INPUT FOR THIS TASK:
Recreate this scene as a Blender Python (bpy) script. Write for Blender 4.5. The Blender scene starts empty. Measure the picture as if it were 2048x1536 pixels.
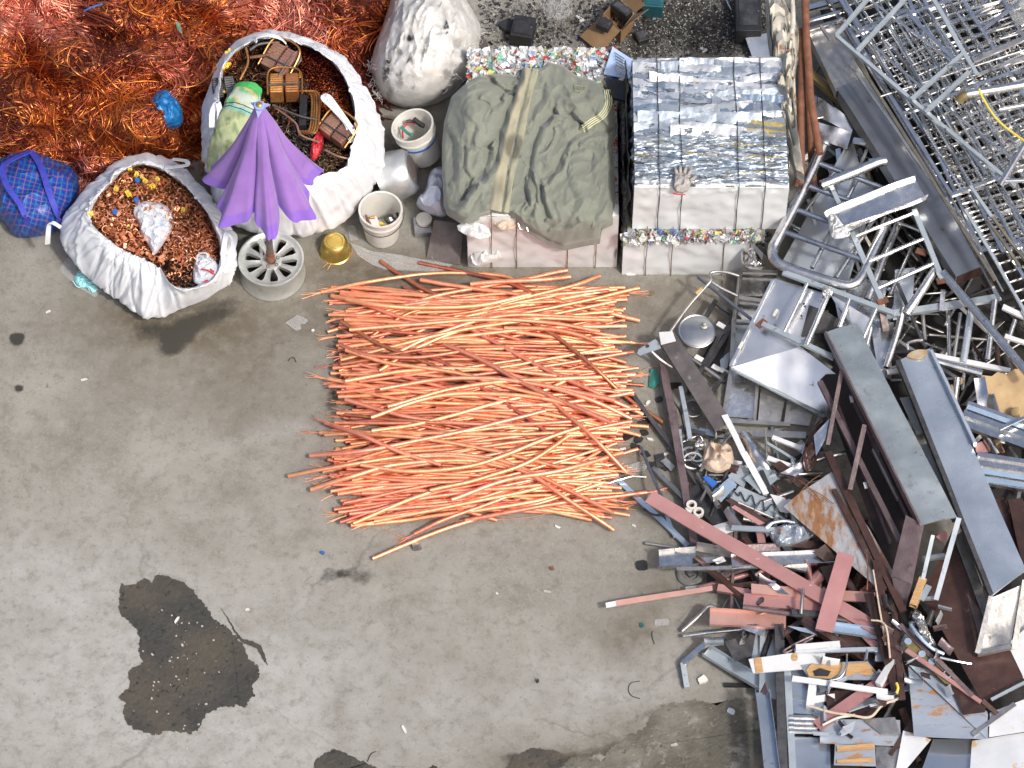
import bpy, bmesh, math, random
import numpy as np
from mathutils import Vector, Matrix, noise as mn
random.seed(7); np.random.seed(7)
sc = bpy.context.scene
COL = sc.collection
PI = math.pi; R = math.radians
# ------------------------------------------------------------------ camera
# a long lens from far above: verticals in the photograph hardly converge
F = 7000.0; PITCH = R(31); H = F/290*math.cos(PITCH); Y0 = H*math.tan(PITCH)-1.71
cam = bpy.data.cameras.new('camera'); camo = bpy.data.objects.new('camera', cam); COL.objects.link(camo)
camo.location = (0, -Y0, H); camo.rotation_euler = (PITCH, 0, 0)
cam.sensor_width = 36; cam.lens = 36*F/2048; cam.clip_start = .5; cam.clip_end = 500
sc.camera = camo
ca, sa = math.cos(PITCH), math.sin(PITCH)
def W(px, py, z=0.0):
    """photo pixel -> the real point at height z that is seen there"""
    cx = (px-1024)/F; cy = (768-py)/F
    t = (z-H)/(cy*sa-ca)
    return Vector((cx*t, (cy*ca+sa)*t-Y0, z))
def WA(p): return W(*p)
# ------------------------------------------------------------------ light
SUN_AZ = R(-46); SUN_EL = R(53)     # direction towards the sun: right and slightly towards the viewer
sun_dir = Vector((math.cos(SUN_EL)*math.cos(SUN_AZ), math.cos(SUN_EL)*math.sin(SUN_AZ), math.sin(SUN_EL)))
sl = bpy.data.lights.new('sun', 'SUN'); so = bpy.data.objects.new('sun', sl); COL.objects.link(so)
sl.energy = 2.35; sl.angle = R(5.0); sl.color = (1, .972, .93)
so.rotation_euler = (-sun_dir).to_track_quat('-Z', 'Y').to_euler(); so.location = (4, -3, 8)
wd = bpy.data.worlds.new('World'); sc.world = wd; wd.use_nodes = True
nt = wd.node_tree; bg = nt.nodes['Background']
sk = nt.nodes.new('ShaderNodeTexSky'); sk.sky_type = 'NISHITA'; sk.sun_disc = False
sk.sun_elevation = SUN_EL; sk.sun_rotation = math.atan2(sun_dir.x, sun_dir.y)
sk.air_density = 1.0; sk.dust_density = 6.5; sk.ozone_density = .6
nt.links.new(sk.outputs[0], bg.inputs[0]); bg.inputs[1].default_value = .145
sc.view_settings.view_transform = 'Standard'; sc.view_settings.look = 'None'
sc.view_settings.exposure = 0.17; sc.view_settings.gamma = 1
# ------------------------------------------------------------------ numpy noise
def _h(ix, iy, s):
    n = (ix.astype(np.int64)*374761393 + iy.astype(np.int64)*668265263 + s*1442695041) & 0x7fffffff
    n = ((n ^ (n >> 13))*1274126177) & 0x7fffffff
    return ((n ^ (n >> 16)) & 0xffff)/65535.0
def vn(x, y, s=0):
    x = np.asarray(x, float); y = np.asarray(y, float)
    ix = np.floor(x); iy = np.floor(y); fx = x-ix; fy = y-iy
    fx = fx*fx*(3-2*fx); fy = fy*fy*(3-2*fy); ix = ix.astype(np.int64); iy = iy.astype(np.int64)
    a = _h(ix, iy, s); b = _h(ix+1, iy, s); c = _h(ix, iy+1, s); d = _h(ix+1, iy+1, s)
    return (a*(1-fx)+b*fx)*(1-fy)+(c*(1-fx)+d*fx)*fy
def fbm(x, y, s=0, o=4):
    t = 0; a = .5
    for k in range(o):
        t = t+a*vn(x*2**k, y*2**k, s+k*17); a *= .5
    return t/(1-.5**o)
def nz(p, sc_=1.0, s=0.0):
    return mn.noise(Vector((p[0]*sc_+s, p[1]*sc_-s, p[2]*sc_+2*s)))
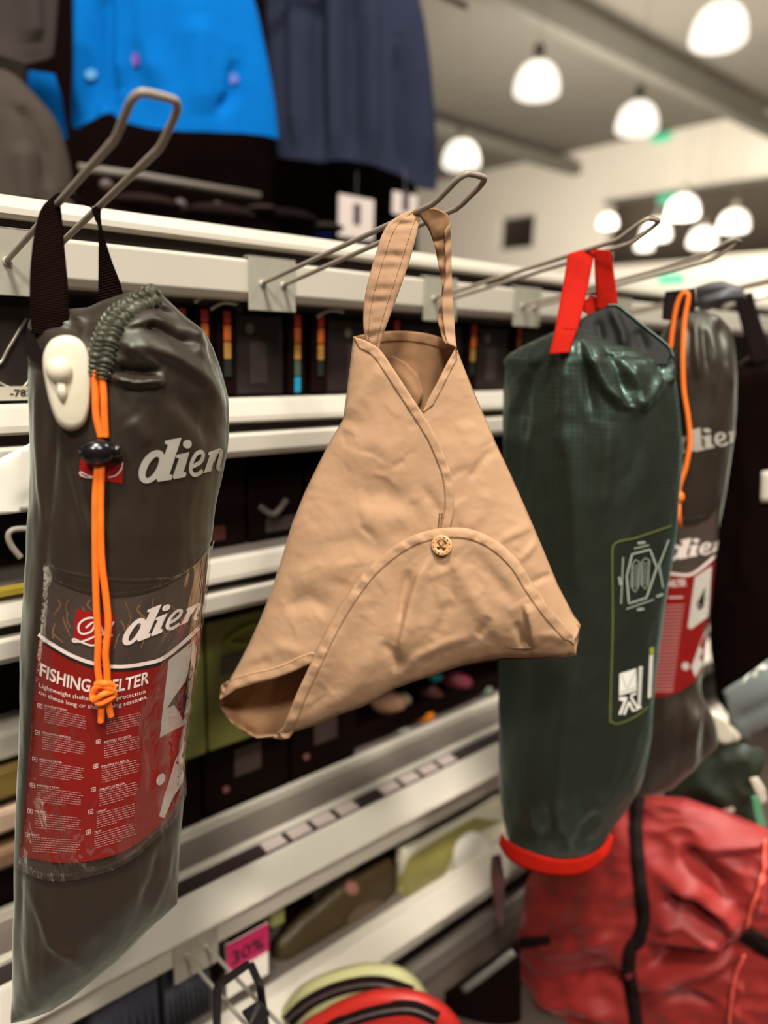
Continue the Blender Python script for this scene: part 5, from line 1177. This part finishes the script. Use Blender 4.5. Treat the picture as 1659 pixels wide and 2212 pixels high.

--

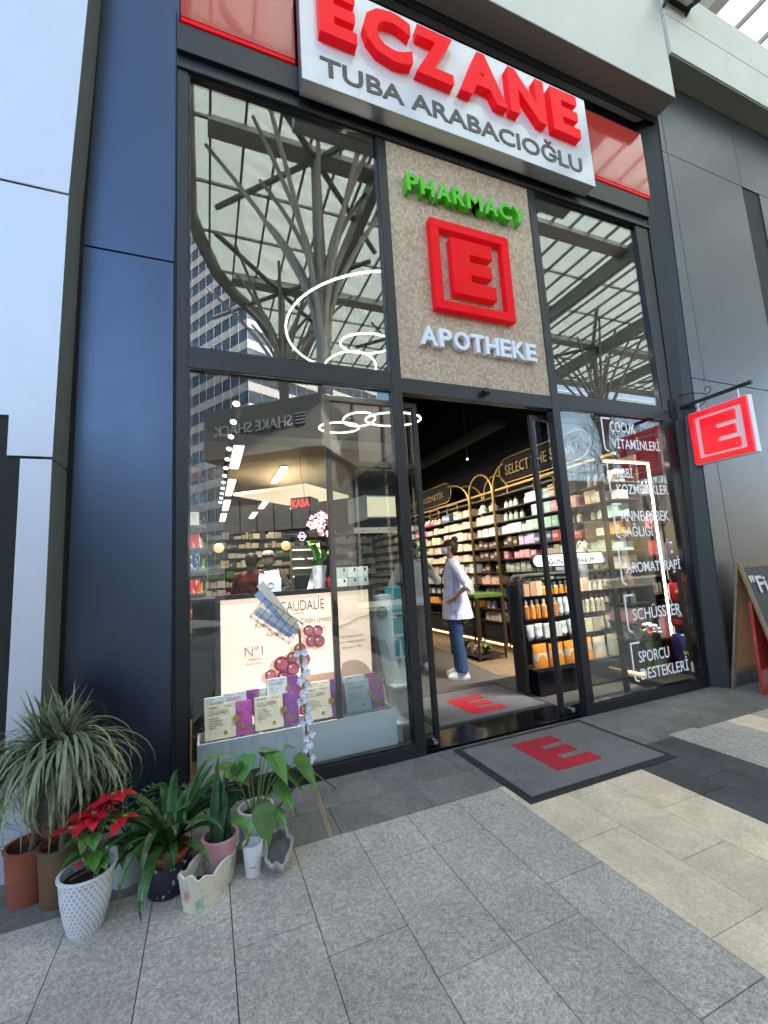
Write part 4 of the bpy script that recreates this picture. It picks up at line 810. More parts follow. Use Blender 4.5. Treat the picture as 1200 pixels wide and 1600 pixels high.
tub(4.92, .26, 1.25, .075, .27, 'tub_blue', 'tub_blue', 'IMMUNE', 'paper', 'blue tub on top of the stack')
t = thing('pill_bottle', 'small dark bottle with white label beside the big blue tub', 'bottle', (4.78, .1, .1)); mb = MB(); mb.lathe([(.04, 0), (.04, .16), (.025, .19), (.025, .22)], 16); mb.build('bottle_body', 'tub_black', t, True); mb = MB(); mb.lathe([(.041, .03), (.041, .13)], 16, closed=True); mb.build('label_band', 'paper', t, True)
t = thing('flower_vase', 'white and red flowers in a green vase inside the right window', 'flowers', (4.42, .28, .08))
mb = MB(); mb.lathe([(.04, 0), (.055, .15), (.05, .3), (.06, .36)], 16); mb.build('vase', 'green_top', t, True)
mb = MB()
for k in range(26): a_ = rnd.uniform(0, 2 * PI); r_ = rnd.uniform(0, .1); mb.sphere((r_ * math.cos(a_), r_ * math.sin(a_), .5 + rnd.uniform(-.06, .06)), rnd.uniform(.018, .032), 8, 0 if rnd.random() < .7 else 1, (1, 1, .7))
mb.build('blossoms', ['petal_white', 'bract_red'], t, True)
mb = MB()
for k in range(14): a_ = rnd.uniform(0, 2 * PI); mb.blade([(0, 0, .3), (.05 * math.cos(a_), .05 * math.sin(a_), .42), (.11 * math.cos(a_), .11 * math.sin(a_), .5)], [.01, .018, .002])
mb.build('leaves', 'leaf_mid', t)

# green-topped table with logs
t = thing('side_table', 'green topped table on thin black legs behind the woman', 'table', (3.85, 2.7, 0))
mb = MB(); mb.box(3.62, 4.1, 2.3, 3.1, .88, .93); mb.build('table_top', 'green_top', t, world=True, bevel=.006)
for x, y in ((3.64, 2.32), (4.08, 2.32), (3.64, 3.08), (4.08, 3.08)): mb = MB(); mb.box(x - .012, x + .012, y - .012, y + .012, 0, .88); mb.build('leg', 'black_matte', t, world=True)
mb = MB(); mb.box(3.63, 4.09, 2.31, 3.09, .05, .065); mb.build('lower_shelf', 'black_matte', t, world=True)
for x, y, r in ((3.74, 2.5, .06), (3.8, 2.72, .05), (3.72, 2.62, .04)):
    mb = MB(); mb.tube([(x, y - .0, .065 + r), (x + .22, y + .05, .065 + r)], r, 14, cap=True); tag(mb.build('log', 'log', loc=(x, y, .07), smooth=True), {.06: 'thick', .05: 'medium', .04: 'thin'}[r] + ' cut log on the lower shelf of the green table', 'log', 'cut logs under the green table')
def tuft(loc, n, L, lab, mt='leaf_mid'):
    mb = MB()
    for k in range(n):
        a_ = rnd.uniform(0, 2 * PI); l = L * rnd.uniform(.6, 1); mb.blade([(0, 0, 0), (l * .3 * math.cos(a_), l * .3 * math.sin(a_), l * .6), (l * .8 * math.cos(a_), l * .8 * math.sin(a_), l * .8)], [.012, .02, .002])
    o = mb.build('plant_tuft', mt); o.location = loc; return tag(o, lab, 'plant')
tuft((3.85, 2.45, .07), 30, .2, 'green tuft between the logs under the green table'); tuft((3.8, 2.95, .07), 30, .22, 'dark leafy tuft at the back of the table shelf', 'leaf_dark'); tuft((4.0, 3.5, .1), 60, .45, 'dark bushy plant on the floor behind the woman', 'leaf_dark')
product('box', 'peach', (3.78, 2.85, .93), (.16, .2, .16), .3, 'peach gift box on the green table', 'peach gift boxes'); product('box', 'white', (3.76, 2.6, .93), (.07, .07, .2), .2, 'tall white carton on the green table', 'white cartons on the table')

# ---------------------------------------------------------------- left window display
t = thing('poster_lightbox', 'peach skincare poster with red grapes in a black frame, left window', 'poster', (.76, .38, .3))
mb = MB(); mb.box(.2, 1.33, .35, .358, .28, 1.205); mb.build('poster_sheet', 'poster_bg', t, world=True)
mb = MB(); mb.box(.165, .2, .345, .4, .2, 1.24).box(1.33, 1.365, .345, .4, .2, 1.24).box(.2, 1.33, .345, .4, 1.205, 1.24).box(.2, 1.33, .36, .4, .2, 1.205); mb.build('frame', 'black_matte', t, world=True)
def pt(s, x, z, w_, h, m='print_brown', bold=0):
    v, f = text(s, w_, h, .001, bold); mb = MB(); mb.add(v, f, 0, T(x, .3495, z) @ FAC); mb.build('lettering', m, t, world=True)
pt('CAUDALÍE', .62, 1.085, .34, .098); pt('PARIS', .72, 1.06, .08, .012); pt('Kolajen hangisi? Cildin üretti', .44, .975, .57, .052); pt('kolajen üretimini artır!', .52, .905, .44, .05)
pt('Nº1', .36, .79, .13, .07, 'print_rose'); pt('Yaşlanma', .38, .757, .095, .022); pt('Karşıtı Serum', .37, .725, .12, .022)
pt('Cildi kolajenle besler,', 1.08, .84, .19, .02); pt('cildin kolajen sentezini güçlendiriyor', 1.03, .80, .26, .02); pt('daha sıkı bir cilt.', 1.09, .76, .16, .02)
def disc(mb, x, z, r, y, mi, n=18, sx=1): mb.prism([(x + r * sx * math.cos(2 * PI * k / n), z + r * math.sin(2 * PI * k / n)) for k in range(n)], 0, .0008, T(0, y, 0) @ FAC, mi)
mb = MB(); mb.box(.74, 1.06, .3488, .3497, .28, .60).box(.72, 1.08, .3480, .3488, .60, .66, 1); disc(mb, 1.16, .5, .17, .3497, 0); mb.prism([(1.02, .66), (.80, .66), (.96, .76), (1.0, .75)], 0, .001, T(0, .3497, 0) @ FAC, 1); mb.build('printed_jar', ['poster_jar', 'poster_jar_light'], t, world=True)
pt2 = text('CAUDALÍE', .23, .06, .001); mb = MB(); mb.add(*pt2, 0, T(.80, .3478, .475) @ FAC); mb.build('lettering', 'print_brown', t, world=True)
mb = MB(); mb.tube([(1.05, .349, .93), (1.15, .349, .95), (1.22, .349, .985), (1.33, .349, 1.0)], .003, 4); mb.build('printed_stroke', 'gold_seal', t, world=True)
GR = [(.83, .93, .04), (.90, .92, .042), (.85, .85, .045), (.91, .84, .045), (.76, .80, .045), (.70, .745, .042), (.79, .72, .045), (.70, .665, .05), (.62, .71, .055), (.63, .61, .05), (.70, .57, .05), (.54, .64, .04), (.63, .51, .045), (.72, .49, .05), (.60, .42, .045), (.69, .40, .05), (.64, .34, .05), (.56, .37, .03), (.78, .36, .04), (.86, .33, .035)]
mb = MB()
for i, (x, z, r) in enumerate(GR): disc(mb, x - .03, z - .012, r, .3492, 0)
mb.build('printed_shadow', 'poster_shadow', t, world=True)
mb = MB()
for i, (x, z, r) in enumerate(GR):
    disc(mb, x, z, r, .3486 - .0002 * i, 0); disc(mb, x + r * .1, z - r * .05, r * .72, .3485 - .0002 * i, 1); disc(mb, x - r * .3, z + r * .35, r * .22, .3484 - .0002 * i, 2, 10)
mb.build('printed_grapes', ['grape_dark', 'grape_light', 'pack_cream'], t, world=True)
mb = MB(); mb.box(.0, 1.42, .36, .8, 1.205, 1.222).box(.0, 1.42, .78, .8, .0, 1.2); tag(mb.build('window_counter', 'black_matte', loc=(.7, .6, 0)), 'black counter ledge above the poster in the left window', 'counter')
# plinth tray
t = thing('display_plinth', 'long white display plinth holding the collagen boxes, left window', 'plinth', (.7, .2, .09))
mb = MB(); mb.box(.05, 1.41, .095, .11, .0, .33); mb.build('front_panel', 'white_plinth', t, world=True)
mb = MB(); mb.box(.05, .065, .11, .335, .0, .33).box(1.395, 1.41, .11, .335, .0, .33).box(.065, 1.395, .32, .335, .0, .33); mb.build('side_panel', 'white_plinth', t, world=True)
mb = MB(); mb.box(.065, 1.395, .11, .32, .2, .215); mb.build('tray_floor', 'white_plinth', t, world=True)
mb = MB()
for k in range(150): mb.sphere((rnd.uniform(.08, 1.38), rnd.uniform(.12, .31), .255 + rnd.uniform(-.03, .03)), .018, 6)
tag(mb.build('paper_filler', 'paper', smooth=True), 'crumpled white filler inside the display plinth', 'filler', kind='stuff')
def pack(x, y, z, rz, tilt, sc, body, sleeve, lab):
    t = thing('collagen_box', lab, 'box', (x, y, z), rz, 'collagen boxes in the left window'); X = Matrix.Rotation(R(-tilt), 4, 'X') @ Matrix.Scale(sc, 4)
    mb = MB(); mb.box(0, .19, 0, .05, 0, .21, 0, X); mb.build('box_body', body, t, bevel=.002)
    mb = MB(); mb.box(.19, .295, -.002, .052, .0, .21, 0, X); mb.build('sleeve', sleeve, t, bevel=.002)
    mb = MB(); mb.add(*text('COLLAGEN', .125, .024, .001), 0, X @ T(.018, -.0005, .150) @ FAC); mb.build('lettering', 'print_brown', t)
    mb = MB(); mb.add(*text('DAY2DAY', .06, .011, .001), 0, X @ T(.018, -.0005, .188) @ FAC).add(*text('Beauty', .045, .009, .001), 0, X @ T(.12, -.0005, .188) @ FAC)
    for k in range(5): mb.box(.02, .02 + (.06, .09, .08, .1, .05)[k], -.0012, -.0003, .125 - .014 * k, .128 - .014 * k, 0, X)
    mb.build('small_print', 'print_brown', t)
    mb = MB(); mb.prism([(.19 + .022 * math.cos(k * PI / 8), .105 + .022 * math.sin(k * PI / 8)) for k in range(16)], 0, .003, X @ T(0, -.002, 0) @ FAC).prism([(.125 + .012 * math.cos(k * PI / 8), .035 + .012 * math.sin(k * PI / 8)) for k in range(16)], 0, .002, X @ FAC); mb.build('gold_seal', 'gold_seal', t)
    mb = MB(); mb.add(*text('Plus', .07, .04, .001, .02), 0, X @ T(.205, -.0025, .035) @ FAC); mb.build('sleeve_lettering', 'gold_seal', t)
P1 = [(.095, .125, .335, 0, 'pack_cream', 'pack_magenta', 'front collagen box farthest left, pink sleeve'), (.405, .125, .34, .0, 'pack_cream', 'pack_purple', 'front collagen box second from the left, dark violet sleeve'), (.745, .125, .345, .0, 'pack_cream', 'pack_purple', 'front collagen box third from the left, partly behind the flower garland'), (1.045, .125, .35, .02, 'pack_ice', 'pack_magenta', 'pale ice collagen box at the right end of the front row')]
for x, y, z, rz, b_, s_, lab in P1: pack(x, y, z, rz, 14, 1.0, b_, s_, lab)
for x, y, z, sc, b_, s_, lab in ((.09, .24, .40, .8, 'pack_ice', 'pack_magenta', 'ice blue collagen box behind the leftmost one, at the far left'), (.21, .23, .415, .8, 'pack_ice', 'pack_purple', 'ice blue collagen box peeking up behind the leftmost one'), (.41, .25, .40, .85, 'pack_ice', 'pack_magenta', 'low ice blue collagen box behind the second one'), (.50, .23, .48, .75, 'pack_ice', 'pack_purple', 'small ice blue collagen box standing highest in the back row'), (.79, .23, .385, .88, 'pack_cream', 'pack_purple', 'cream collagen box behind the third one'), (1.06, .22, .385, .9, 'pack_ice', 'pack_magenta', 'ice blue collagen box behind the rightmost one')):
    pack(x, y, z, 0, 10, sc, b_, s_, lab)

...

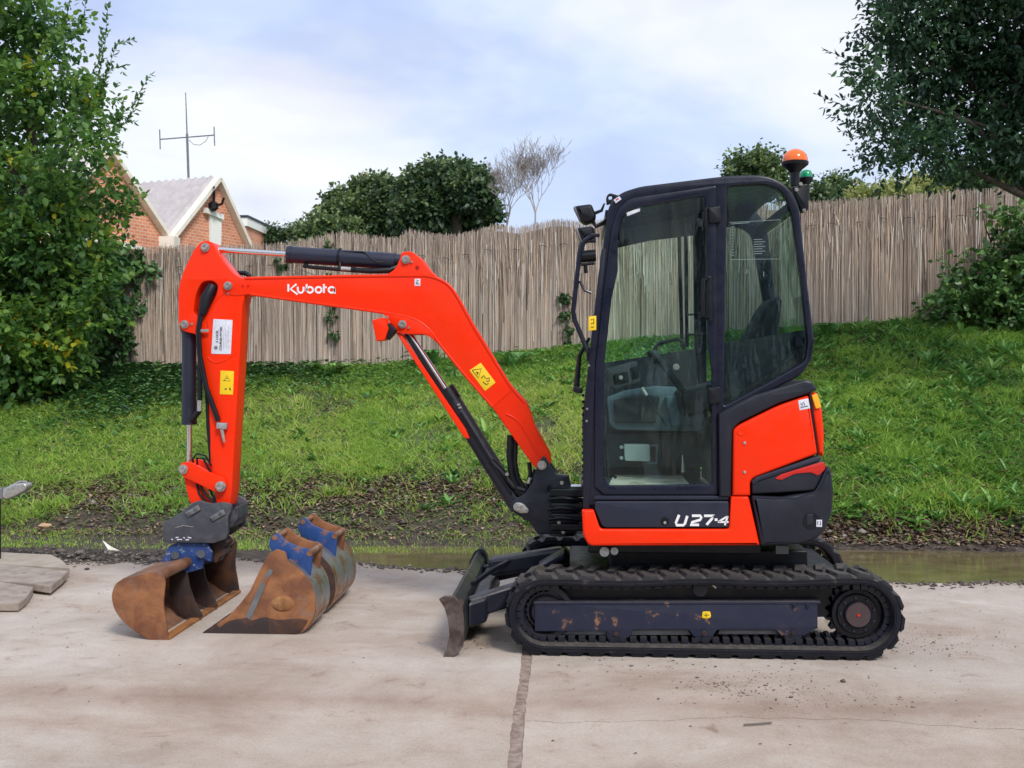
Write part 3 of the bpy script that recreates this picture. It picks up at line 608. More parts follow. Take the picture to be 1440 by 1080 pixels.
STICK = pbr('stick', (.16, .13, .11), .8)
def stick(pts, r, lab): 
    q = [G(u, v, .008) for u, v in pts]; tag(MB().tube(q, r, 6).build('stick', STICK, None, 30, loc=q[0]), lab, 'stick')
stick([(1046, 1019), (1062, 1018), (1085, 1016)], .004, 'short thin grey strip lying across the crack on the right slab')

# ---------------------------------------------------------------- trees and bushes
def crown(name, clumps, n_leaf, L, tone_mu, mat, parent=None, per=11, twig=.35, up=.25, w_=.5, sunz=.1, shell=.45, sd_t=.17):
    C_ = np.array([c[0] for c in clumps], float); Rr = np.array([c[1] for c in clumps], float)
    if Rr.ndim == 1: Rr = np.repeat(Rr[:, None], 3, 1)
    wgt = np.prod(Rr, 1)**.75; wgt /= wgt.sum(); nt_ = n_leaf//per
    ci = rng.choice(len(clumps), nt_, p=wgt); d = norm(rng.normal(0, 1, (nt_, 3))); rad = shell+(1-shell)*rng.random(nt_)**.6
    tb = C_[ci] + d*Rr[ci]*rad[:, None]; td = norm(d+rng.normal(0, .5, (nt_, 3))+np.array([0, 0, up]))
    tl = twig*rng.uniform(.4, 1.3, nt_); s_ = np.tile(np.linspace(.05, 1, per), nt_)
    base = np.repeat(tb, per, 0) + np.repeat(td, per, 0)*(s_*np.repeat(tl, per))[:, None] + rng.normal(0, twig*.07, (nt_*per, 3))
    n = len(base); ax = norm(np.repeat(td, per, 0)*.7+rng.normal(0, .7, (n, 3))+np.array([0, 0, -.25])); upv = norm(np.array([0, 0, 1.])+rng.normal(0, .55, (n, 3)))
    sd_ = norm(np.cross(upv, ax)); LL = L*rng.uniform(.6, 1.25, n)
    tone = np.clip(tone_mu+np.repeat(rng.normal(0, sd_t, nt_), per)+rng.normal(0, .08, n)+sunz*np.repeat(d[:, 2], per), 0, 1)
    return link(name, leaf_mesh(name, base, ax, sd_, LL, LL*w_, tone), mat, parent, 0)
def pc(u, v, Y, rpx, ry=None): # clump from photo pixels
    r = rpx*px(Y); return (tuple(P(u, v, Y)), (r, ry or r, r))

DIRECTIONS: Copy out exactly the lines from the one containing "Write part 4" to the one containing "mb.build('leaves', 'leaf_mid', t)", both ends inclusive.

OUTPUT FOR THIS TASK:
Write part 4 of the bpy script that recreates this picture. It picks up at line 810. More parts follow. Use Blender 4.5. Treat the picture as 1200 pixels wide and 1600 pixels high.
tub(4.92, .26, 1.25, .075, .27, 'tub_blue', 'tub_blue', 'IMMUNE', 'paper', 'blue tub on top of the stack')
t = thing('pill_bottle', 'small dark bottle with white label beside the big blue tub', 'bottle', (4.78, .1, .1)); mb = MB(); mb.lathe([(.04, 0), (.04, .16), (.025, .19), (.025, .22)], 16); mb.build('bottle_body', 'tub_black', t, True); mb = MB(); mb.lathe([(.041, .03), (.041, .13)], 16, closed=True); mb.build('label_band', 'paper', t, True)
t = thing('flower_vase', 'white and red flowers in a green vase inside the right window', 'flowers', (4.42, .28, .08))
mb = MB(); mb.lathe([(.04, 0), (.055, .15), (.05, .3), (.06, .36)], 16); mb.build('vase', 'green_top', t, True)
mb = MB()
for k in range(26): a_ = rnd.uniform(0, 2 * PI); r_ = rnd.uniform(0, .1); mb.sphere((r_ * math.cos(a_), r_ * math.sin(a_), .5 + rnd.uniform(-.06, .06)), rnd.uniform(.018, .032), 8, 0 if rnd.random() < .7 else 1, (1, 1, .7))
mb.build('blossoms', ['petal_white', 'bract_red'], t, True)
mb = MB()
for k in range(14): a_ = rnd.uniform(0, 2 * PI); mb.blade([(0, 0, .3), (.05 * math.cos(a_), .05 * math.sin(a_), .42), (.11 * math.cos(a_), .11 * math.sin(a_), .5)], [.01, .018, .002])
mb.build('leaves', 'leaf_mid', t)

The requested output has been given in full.